(Scenes as source code)
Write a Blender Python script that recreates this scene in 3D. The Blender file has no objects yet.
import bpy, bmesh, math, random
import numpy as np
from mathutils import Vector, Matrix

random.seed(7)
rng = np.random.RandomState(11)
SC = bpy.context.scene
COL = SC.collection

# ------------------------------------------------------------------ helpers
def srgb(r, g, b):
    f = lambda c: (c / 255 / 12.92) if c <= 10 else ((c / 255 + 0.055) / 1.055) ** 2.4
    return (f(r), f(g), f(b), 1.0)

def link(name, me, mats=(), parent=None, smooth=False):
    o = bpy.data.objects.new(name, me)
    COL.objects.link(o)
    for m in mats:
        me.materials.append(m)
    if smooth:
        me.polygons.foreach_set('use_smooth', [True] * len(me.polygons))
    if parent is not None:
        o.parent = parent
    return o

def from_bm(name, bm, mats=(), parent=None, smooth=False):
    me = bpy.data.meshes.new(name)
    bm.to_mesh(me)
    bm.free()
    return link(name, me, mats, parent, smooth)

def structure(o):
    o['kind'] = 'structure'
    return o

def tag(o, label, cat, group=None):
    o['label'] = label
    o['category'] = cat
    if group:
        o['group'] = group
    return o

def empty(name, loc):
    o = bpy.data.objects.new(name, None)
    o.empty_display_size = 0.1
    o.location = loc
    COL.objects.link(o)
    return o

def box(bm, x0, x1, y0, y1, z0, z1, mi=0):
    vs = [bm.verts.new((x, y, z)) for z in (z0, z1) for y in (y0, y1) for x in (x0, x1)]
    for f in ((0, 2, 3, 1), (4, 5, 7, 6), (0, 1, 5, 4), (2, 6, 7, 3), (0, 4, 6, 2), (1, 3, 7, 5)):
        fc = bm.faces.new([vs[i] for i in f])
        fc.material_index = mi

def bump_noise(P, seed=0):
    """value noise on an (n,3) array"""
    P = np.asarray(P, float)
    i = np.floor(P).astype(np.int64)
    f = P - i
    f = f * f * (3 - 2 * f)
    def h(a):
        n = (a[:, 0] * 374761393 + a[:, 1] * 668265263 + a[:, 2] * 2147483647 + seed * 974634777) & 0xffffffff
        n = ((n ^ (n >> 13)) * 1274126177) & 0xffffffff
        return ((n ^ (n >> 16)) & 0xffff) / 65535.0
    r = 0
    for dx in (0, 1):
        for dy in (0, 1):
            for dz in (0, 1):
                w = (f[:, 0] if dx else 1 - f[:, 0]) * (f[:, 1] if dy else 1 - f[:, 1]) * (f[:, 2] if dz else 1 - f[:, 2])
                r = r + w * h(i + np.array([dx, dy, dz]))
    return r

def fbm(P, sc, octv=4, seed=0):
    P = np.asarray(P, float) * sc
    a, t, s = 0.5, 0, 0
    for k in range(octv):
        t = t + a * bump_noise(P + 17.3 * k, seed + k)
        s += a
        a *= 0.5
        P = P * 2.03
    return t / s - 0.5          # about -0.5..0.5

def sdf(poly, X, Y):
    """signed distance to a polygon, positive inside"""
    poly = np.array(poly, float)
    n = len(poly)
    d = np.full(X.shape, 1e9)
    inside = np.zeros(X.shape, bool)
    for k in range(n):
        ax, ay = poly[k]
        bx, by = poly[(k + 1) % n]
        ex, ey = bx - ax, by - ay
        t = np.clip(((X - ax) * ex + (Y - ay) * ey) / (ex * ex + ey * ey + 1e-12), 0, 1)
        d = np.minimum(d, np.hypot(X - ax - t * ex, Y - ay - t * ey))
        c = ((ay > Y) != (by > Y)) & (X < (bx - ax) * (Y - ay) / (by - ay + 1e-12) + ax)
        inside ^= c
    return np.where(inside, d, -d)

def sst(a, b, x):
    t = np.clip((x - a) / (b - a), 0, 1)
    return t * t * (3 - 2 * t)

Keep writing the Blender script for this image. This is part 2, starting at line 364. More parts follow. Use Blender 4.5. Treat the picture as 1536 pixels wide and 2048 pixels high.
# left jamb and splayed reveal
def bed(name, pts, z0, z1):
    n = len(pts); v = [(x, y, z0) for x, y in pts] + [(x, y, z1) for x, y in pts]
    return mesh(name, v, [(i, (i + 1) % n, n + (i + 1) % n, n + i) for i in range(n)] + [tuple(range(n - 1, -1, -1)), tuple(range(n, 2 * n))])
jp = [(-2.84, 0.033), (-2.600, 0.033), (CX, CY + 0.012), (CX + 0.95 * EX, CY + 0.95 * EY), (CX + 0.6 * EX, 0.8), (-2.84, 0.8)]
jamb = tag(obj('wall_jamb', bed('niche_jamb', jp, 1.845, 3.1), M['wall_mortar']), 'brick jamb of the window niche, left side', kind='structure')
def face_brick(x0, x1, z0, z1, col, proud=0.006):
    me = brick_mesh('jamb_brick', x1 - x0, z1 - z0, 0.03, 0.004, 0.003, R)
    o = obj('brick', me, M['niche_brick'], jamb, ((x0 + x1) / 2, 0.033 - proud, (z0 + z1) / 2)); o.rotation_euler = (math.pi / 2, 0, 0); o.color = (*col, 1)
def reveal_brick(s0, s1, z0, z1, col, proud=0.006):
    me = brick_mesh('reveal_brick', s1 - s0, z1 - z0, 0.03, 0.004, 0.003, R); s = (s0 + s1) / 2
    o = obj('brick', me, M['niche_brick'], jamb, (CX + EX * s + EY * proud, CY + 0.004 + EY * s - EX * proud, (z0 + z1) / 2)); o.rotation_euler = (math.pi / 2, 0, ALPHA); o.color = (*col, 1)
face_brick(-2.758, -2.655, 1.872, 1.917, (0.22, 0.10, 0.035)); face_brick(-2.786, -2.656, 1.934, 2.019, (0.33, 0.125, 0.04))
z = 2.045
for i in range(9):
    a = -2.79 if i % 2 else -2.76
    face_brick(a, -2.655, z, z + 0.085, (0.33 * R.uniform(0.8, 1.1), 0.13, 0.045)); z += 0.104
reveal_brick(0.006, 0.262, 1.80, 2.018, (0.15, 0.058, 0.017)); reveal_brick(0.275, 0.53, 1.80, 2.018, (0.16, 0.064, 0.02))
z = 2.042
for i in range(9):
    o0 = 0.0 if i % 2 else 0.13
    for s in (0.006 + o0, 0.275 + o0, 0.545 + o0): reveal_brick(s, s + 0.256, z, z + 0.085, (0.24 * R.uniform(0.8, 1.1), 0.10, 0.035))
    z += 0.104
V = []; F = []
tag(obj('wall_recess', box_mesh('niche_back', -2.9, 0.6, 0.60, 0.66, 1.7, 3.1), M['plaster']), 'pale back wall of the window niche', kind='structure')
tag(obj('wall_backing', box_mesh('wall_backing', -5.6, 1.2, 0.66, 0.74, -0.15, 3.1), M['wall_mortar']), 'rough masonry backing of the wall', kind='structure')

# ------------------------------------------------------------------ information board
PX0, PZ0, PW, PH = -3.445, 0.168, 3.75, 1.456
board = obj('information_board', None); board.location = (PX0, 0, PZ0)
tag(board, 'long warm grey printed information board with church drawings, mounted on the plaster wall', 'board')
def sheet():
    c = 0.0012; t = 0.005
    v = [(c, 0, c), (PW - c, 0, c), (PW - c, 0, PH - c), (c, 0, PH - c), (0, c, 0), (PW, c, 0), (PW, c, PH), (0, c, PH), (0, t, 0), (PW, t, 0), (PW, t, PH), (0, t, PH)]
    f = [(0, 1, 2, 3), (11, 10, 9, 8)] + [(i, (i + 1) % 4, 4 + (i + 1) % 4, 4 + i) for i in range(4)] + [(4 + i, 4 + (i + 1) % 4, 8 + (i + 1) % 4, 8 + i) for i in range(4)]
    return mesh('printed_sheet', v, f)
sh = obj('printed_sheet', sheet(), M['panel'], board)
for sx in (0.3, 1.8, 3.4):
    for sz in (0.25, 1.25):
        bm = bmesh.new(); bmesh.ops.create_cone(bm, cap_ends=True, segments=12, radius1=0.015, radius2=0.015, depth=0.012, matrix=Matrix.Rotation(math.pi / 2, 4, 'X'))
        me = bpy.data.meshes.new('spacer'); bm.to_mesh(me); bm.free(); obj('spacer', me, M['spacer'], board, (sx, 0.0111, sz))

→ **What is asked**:
Your task is to output exactly the lines from the one with "Keep writing the" through the one with "for s in (0.006", counting both ends.

→ **Output for this exercise**:
Keep writing the Blender script for this image. This is part 2, starting at line 364. More parts follow. Use Blender 4.5. Treat the picture as 1536 pixels wide and 2048 pixels high.
# left jamb and splayed reveal
def bed(name, pts, z0, z1):
    n = len(pts); v = [(x, y, z0) for x, y in pts] + [(x, y, z1) for x, y in pts]
    return mesh(name, v, [(i, (i + 1) % n, n + (i + 1) % n, n + i) for i in range(n)] + [tuple(range(n - 1, -1, -1)), tuple(range(n, 2 * n))])
jp = [(-2.84, 0.033), (-2.600, 0.033), (CX, CY + 0.012), (CX + 0.95 * EX, CY + 0.95 * EY), (CX + 0.6 * EX, 0.8), (-2.84, 0.8)]
jamb = tag(obj('wall_jamb', bed('niche_jamb', jp, 1.845, 3.1), M['wall_mortar']), 'brick jamb of the window niche, left side', kind='structure')
def face_brick(x0, x1, z0, z1, col, proud=0.006):
    me = brick_mesh('jamb_brick', x1 - x0, z1 - z0, 0.03, 0.004, 0.003, R)
    o = obj('brick', me, M['niche_brick'], jamb, ((x0 + x1) / 2, 0.033 - proud, (z0 + z1) / 2)); o.rotation_euler = (math.pi / 2, 0, 0); o.color = (*col, 1)
def reveal_brick(s0, s1, z0, z1, col, proud=0.006):
    me = brick_mesh('reveal_brick', s1 - s0, z1 - z0, 0.03, 0.004, 0.003, R); s = (s0 + s1) / 2
    o = obj('brick', me, M['niche_brick'], jamb, (CX + EX * s + EY * proud, CY + 0.004 + EY * s - EX * proud, (z0 + z1) / 2)); o.rotation_euler = (math.pi / 2, 0, ALPHA); o.color = (*col, 1)
face_brick(-2.758, -2.655, 1.872, 1.917, (0.22, 0.10, 0.035)); face_brick(-2.786, -2.656, 1.934, 2.019, (0.33, 0.125, 0.04))
z = 2.045
for i in range(9):
    a = -2.79 if i % 2 else -2.76
    face_brick(a, -2.655, z, z + 0.085, (0.33 * R.uniform(0.8, 1.1), 0.13, 0.045)); z += 0.104
reveal_brick(0.006, 0.262, 1.80, 2.018, (0.15, 0.058, 0.017)); reveal_brick(0.275, 0.53, 1.80, 2.018, (0.16, 0.064, 0.02))
z = 2.042
for i in range(9):
    o0 = 0.0 if i % 2 else 0.13
    for s in (0.006 + o0, 0.275 + o0, 0.545 + o0): reveal_brick(s, s + 0.256, z, z + 0.085, (0.24 * R.uniform(0.8, 1.1), 0.10, 0.035))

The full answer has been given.